By John DeFore

Quick question: Jack trades in his 15 mpg truck for a car getting 25 mpg, while Jill upgrades her 25 mpg sedan for a 35 mpg compact. Assuming they drive the same amount, who’s going to save the most money over the coming year? (Ignore for the moment that Jill’s commute has a better bottom line, financially and environmentally.)
Instinctively, most of us would say they’d tie. After all, each will be getting an extra ten miles out of every gallon. But take a moment to do the math, and you realize that Jack will save more than twice as much: If both drive ten thousand miles next year, he’ll save 267 gallons to her 114.
That error in reasoning, according to professors at Duke University’s Fuqua School of Business Richard Larrick and Jack Soll, is due to the fact that fuel consumption doesn’t fall at an even rate when efficiency improves. In an article in this week’s Science magazine, the researchers suggest that misunderstandings could be avoided by talking about efficiency using more intuitive language.

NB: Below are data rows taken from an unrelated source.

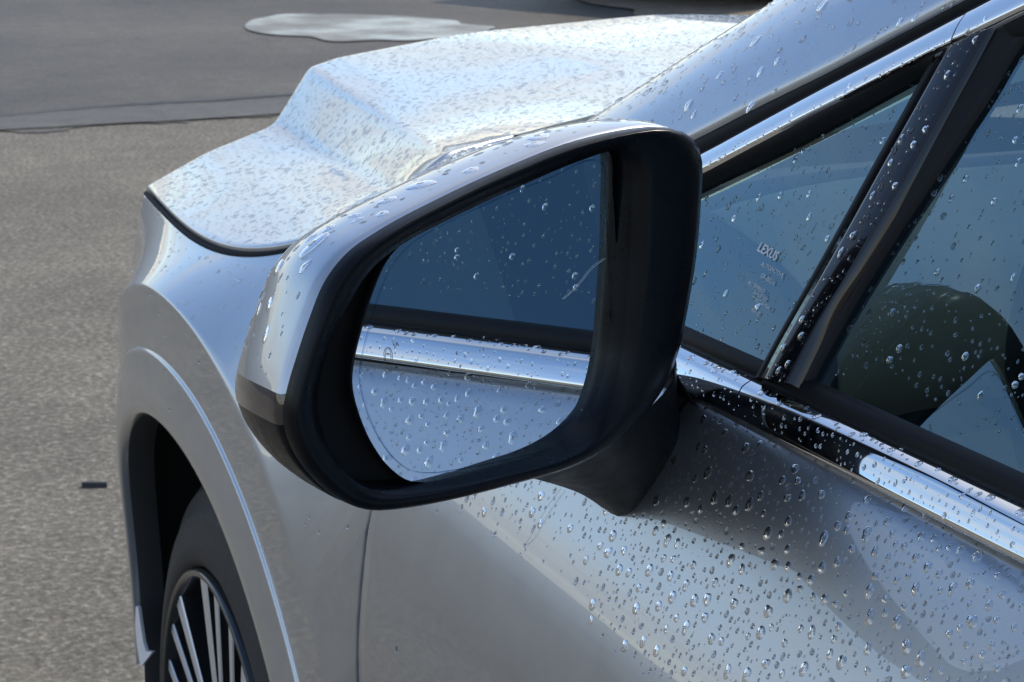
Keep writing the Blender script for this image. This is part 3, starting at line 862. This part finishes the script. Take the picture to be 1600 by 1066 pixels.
cB = contour(B_px, 0.0); cC = contour(C_px, -.007); cD = contour(D_px, -.002)
cenB = cB.mean(0)
def shrink(c, s, fwd, lift=0.0, x=0.0):
    m = c.mean(0)
    return m + (c - m) * s - NH * fwd + np.array([x, 0, lift])
cD2 = shrink(cD, .985, .010)
cE = shrink(cD, .987, .019)
ring = np.stack([shrink(cB, 1.0, .004), shrink(cB, 1.0, .0), shrink(cB * .5 + cC * .5, 1.0, -.0035 + .0005), cC, shrink(cC * .72 + cD * .28, 1, -.0012), shrink(cC * .35 + cD * .65, 1, 0), cD, cD2, shrink(cD, .987, .014), cE])
def loft(name, rings, mat, parent, close_end=False, sel=None):
    R, n = rings.shape[0], rings.shape[1]
    F = []
    for i in range(R - 1):
        for j in range(n):
            if sel is not None and not sel(i, j): continue
            F.append((i * n + j, (i + 1) * n + j, (i + 1) * n + (j + 1) % n, i * n + (j + 1) % n))
    V = list(rings.reshape(-1, 3))
    if close_end:
        V.append(rings[-1].mean(0)); F += [((R - 1) * n + j, (R - 1) * n + (j + 1) % n, len(V) - 1) for j in range(n)][::-1]
    o = part(name, V, F, mat, parent)
    bm = bmesh.new(); bm.from_mesh(o.data); bmesh.ops.recalc_face_normals(bm, faces=bm.faces); bm.to_mesh(o.data); bm.free()
    return o
loft('bezel', ring, SATIN, mirror)
loft('backing', np.stack([cE, shrink(cE, .5, .002)]), LINER, mirror, close_end=True)
# shell: swells a little, then rounds over towards the front
sh = [shrink(cB, .985, .0062), shrink(cB, .998, .0060), shrink(cB, 1.003, .0085), shrink(cB, 1.012, .022, -.0, .002), shrink(cB, 1.008, .045, -.001, .005), shrink(cB, .985, .068, -.004, .009), shrink(cB, .935, .090, -.008, .013), shrink(cB, .85, .108, -.012, .018), shrink(cB, .70, .122, -.015, .023), shrink(cB, .50, .132, -.017, .027), shrink(cB, .25, .138, -.018, .03)]
sh = np.array(sh)
sh = np.stack([catmull(sh[:, j], 34) for j in range(NANG)], 1)
zc_ = sh[:, :, 2].mean(1)
def face_z(i, j): return (sh[i, j] + sh[i + 1, (j + 1) % NANG]) / 2
CAPZ = on_plane(450, 622, M0, NH)[2]
lensw = .0085
ANG_J = np.degrees(np.linspace(-math.pi, math.pi, NANG, endpoint=False)) + 180.0 / NANG
def zone(i, j):
    a = ANG_J[j]
    if a > 43 or a < -157.5: return 0
    if -30 < a <= 43 and i > 9: return 0
    return 1 if a < -151 and i < 26 else 2
cap = loft('mirror_cap', sh, PAINT, mirror, close_end=True, sel=lambda i, j: zone(i, j) == 0)
loft('indicator_lens', np.stack([shrink(r_, 1.0, 0) for r_ in sh]), LENS, mirror, sel=lambda i, j: zone(i, j) == 1)
loft('lower_cover', np.stack([shrink(r_, .996, .0) for r_ in sh]), SATIN, mirror, sel=lambda i, j: zone(i, j) == 2)
# glass: tilted inside the housing
G_px = [(930, 235), (870, 262), (800, 290), (700, 336), (640, 370), (606, 405), (584, 452), (566, 510), (552, 570), (550, 600), (560, 645), (582, 695), (610, 732), (636, 750), (665, 754), (710, 749), (790, 733), (870, 713), (908, 696), (936, 668), (955, 620), (964, 560), (967, 480), (964, 400), (958, 300), (950, 236)]
gplane = M0 - NH * .0070
def gcontour(scale, lift):
    P = catmull(np.array(G_px, float), 120, closed=True)
    c = P.mean(0); P = c + (P - c) * scale
    return np.array([on_plane(x, y, gplane + NGL * lift, NGL) for x, y in P])
g0 = gcontour(1.0, 0.0)
n = len(g0)
glass = part('mirror_glass', list(g0), [tuple(range(n))], MIRROR, mirror, smooth=False)
rimv = np.concatenate([g0 + NGL * .0004, shrink(g0, 1.008, 0) + NGL * .0002, shrink(g0, 1.008, 0) - NGL * .004])
part('glass_edge', rimv, [(k * n + i, k * n + (i + 1) % n, (k + 1) * n + (i + 1) % n, (k + 1) * n + i) for k in range(2) for i in range(n)], SATIN, glass)
# thin dark line of the dimming cell, set in from the lower edge
e0 = gcontour(.945, .0005); e1 = gcontour(.938, .0005)
part('edge_line', np.concatenate([e0, e1]), [(i, (i + 1) % n, n + (i + 1) % n, n + i) for i in range(n)], MIRROR_EDGE, glass, smooth=False)
# blind-spot warning symbol
def on_glass(px, py, lift=.0006): return on_plane(px, py, gplane + NGL * lift, NGL)
def ribbon(pts, w):
    V, F = [], []
    for k in range(len(pts)):
        a = np.array(pts[max(k - 1, 0)], float); b = np.array(pts[min(k + 1, len(pts) - 1)], float)
        d = unit(b - a); nn = np.array([-d[1], d[0]]) * w / 2
        p = np.array(pts[k], float)
        V += [tuple(p + nn), tuple(p - nn)]
    F = [(2 * k, 2 * k + 1, 2 * k + 3, 2 * k + 2) for k in range(len(pts) - 1)]
    return V, F
V, F = [], []
for pts, w in (([(603, 565), (602, 552), (604, 546), (608, 543), (611, 546), (613, 552), (613, 563)], 1.1), ([(606, 553), (609, 554)], 2.2), ([(616, 537), (618, 541), (619, 545)], 1.2), ([(620, 535), (622, 538), (623, 541)], 1.2)):
    v, f = ribbon(pts, w); b0 = len(V)
    V += v; F += [tuple(i + b0 for i in q) for q in f]
part('warning_symbol', [on_glass(*v) for v in V], F, ICON, glass, smooth=False)

# arm between housing and door
def dp(px, py, off=0.0):      # pixel -> door skin
    d = ray(px, py); lo = .2; hi = 3.0 / np.linalg.norm(d) * 1
    t0 = (-1.0 - CAM[0]) / d[0]; t1 = (-.84 - CAM[0]) / d[0]
    for _ in range(40):
        t = (t0 + t1) / 2; p = CAM + d * t
        if p[0] > float(door_x(p[1], np.array([p[2]]))[0]) - off: t1 = t
        else: t0 = t
    return CAM + d * t
foot_px = [(1048, 600), (1064, 640), (1061, 690), (1035, 735), (1000, 785), (985, 802), (966, 809), (950, 800), (925, 782), (890, 757), (868, 745)]
foot = np.array([dp(*p) for p in foot_px])
back = np.array([(float(door_x(y, np.array([min(z, 1.075)]))[0]), y, z) for y, z in ((.20, 1.035), (.215, 1.06), (.19, 1.072), (.12, 1.074), (.06, 1.074), (.02, 1.074))])
loop = resample(chaikin(np.concatenate([foot, back, foot[:1]]), 2), 65)[:-1]
hp = [(1046, 540), (1060, 560), (1052, 600), (1000, 652), (962, 690), (940, 703), (915, 716), (890, 724), (865, 733), (840, 742), (815, 748)]
hpt = np.array([on_plane(*p, M0 - NH * .022, NH) for p in hp])
hb = np.array([on_plane(*p, M0 - NH * .10, NH) for p in ((820, 720), (850, 690), (900, 660), (950, 630), (990, 600), (1010, 580))])
loop2 = resample(chaikin(np.concatenate([hpt, hb, hpt[:1]]), 2), 65)[:-1]
rings = []
for t in np.linspace(0, 1, 9):
    q = loop * (1 - t) + loop2 * t
    rings.append(q)
rings = np.array(rings)
base0 = rings[0] + np.array([.02, 0, 0])
rings = np.concatenate([base0[None], rings])
loft('mirror_arm', rings, PLASTIC, mirror)

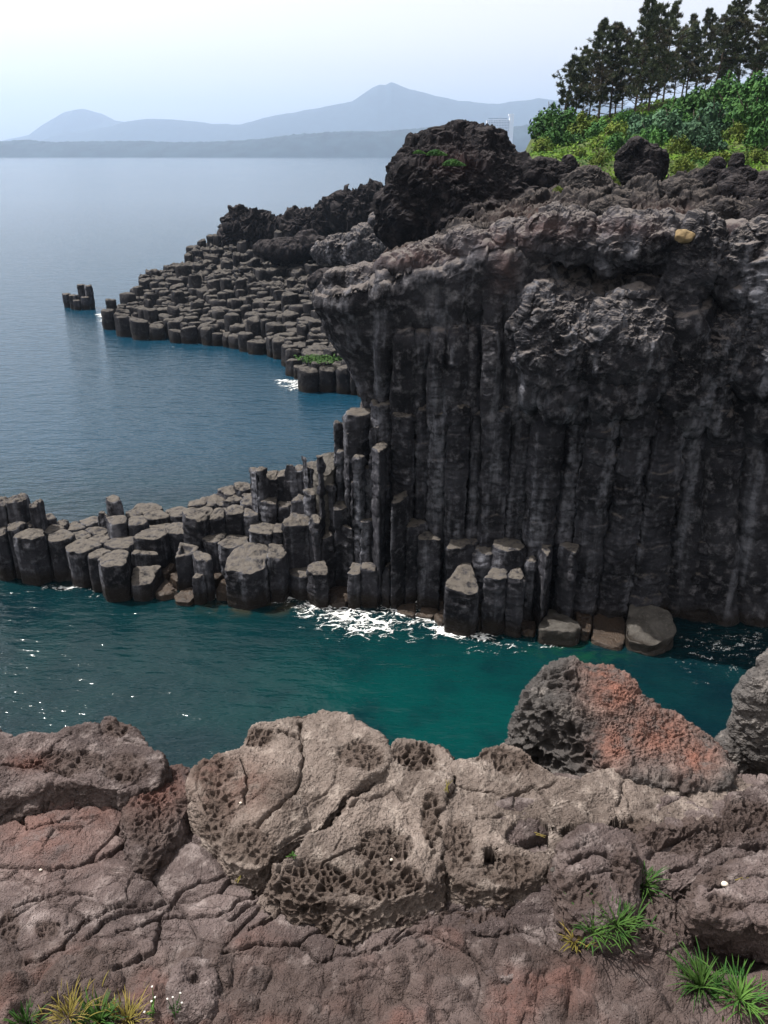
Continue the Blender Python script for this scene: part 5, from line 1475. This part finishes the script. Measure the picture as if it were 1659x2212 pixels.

Instead of ranking cars in terms of miles per gallon, we should cite the number of gallons per mile. (Actually, to avoid small fractions, they suggest listing gallons per 10,000 miles.)
If automakers used that figure, SUV shoppers could see just how big a difference every extra bit of added economy makes at the low end of the fuel-efficiency spectrum, while those of us with very efficient conventional cars would feel less pressure to ditch them and spend tens of thousands on hybrids that don’t perform that much better.
As Soll said in a statement about the report: “We believe that everyone should try to be as fuel efficient as possible. For some people, that may mean driving the most efficient car available, such as a small hybrid car, but for others it may mean finding the most efficient option possible within their chosen class of car. There are significant savings to be had by improving efficiency by even two or three miles per gallon on inefficient cars, but because we communicate in miles per gallon, that savings is not immediately evident to consumers.”